Records to process
============================================================
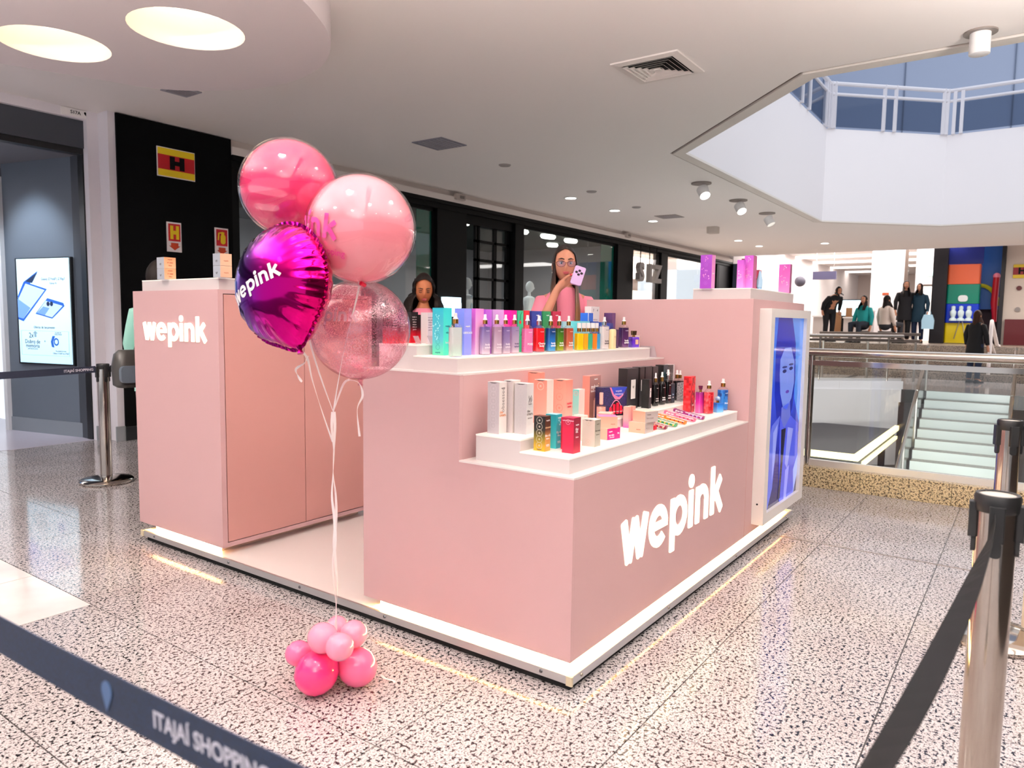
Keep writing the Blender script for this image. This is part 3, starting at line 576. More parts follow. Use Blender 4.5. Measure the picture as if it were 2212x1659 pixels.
for LN,(x,y,lx) in zip(('at the left end, seen beside the black wall','above the pale blue jackets','just left of the black grid door','first of three in a row above the mannequins','second of three in a row above the mannequins','third of three in a row above the mannequins','small one near the green glass fin','deep inside behind the dark pink balloon','deep inside above the sand jackets'),((4.6,8.2,.7),(6.5,8.3,.5),(8.9,7.9,.35),(10.6,7.7,.55),(11.7,7.7,.55),(12.7,7.7,.5),(13.3,8.6,.4),(5.6,9.6,.5),(10.2,9.8,.4))):
    l=thing('shop_lamp','white oval lamp in the fashion shop, '+LN,'lamp',(x,y,3.3),group='oval lamps in the fashion shop')
    m=MB(); m.lathe([(.0,0),(.10,.01),(.12,.05),(.11,.09),(0,.09)],(x,y,3.3),18,sx=lx/.24); mk('diffuser',m,LAMP,l,smooth=True)
    m=MB(); m.tube([(x,y,3.385),(x,y,3.41)],.02,6); mk('mount',m,DARK,l)
area('fashion_light_a',(5.5,9.3,3.25),4,2,50,(.93,.97,1)); area('fashion_light_b',(11.5,9.0,3.25),4,2,60,(.93,.97,1))  # two area fills, not tied to any modelled lamp
block('white_display',(8.05,7.9,.9),(8.42,8.0,2.9),mat('#dfdbe0',.6),'white hanging display panel left of the black grid door','panel')
for x,y,c,lb in ((4.2,8.6,'#1c2228','dark'),(5.6,8.9,'#a9c4cf','pale blue'),(6.4,8.3,'#3b4438','olive'),(8.25,8.6,'#1b1b1d','black'),(10.2,9.4,'#c7b08f','sand')):
    r=thing('clothes_rack','black rail hung with %s jackets inside the fashion shop'%lb,'clothes rack',(x,y,0))
    m=MB(); m.tube([(x-.4,y,0),(x-.4,y,1.75),(x+.4,y,1.75),(x+.4,y,0)],.015,6); mk('frame',m,DARK,r)
    for k in range(5):
        xx=x-.3+.15*k; m=MB(); m.loft([[(xx+a*.055,y+b*w,z) for a,b in ((-1,-1),(1,-1),(1,1),(-1,1))] for z,w in ((.75,.20),(1.2,.2),(1.55,.22),(1.66,.05))]); mk('jacket',m,mat(c,.8),r,smooth=True)
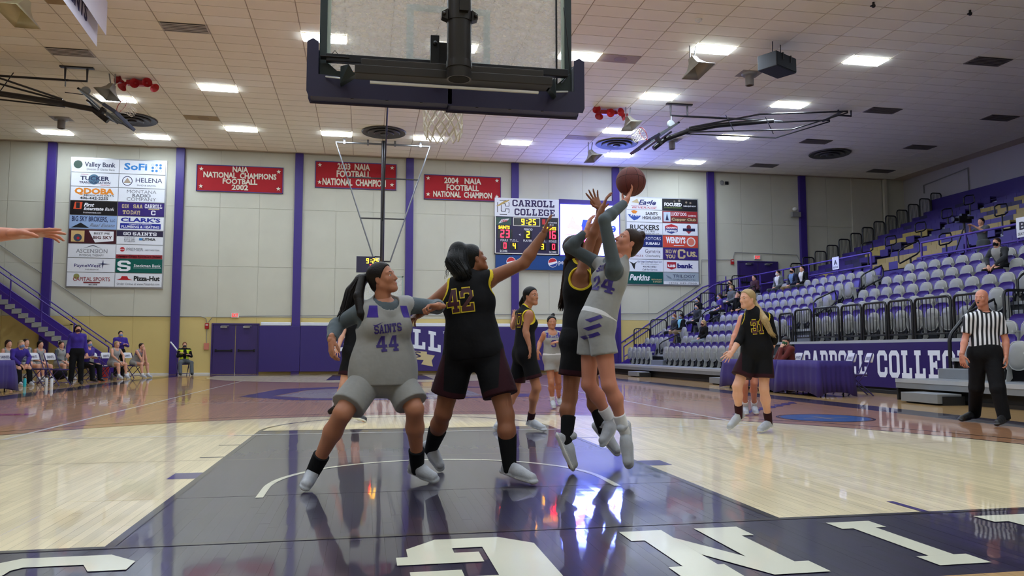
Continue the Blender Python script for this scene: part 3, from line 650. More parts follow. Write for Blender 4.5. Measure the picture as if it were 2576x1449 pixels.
============================================================
Problem
Pictures are excluded; output everything else in the data verbatim.

Correct result
Keep writing the Blender script for this image. This is part 3, starting at line 576. More parts follow. Use Blender 4.5. Measure the picture as if it were 2212x1659 pixels.
for LN,(x,y,lx) in zip(('at the left end, seen beside the black wall','above the pale blue jackets','just left of the black grid door','first of three in a row above the mannequins','second of three in a row above the mannequins','third of three in a row above the mannequins','small one near the green glass fin','deep inside behind the dark pink balloon','deep inside above the sand jackets'),((4.6,8.2,.7),(6.5,8.3,.5),(8.9,7.9,.35),(10.6,7.7,.55),(11.7,7.7,.55),(12.7,7.7,.5),(13.3,8.6,.4),(5.6,9.6,.5),(10.2,9.8,.4))):
    l=thing('shop_lamp','white oval lamp in the fashion shop, '+LN,'lamp',(x,y,3.3),group='oval lamps in the fashion shop')
    m=MB(); m.lathe([(.0,0),(.10,.01),(.12,.05),(.11,.09),(0,.09)],(x,y,3.3),18,sx=lx/.24); mk('diffuser',m,LAMP,l,smooth=True)
    m=MB(); m.tube([(x,y,3.385),(x,y,3.41)],.02,6); mk('mount',m,DARK,l)
area('fashion_light_a',(5.5,9.3,3.25),4,2,50,(.93,.97,1)); area('fashion_light_b',(11.5,9.0,3.25),4,2,60,(.93,.97,1))  # two area fills, not tied to any modelled lamp
block('white_display',(8.05,7.9,.9),(8.42,8.0,2.9),mat('#dfdbe0',.6),'white hanging display panel left of the black grid door','panel')
for x,y,c,lb in ((4.2,8.6,'#1c2228','dark'),(5.6,8.9,'#a9c4cf','pale blue'),(6.4,8.3,'#3b4438','olive'),(8.25,8.6,'#1b1b1d','black'),(10.2,9.4,'#c7b08f','sand')):
    r=thing('clothes_rack','black rail hung with %s jackets inside the fashion shop'%lb,'clothes rack',(x,y,0))
    m=MB(); m.tube([(x-.4,y,0),(x-.4,y,1.75),(x+.4,y,1.75),(x+.4,y,0)],.015,6); mk('frame',m,DARK,r)
    for k in range(5):
        xx=x-.3+.15*k; m=MB(); m.loft([[(xx+a*.055,y+b*w,z) for a,b in ((-1,-1),(1,-1),(1,1),(-1,1))] for z,w in ((.75,.20),(1.2,.2),(1.55,.22),(1.66,.05))]); mk('jacket',m,mat(c,.8),r,smooth=True)
Continue the Blender Python script for this scene: part 3, from line 650. More parts follow. Write for Blender 4.5. Measure the picture as if it were 2576x1449 pixels.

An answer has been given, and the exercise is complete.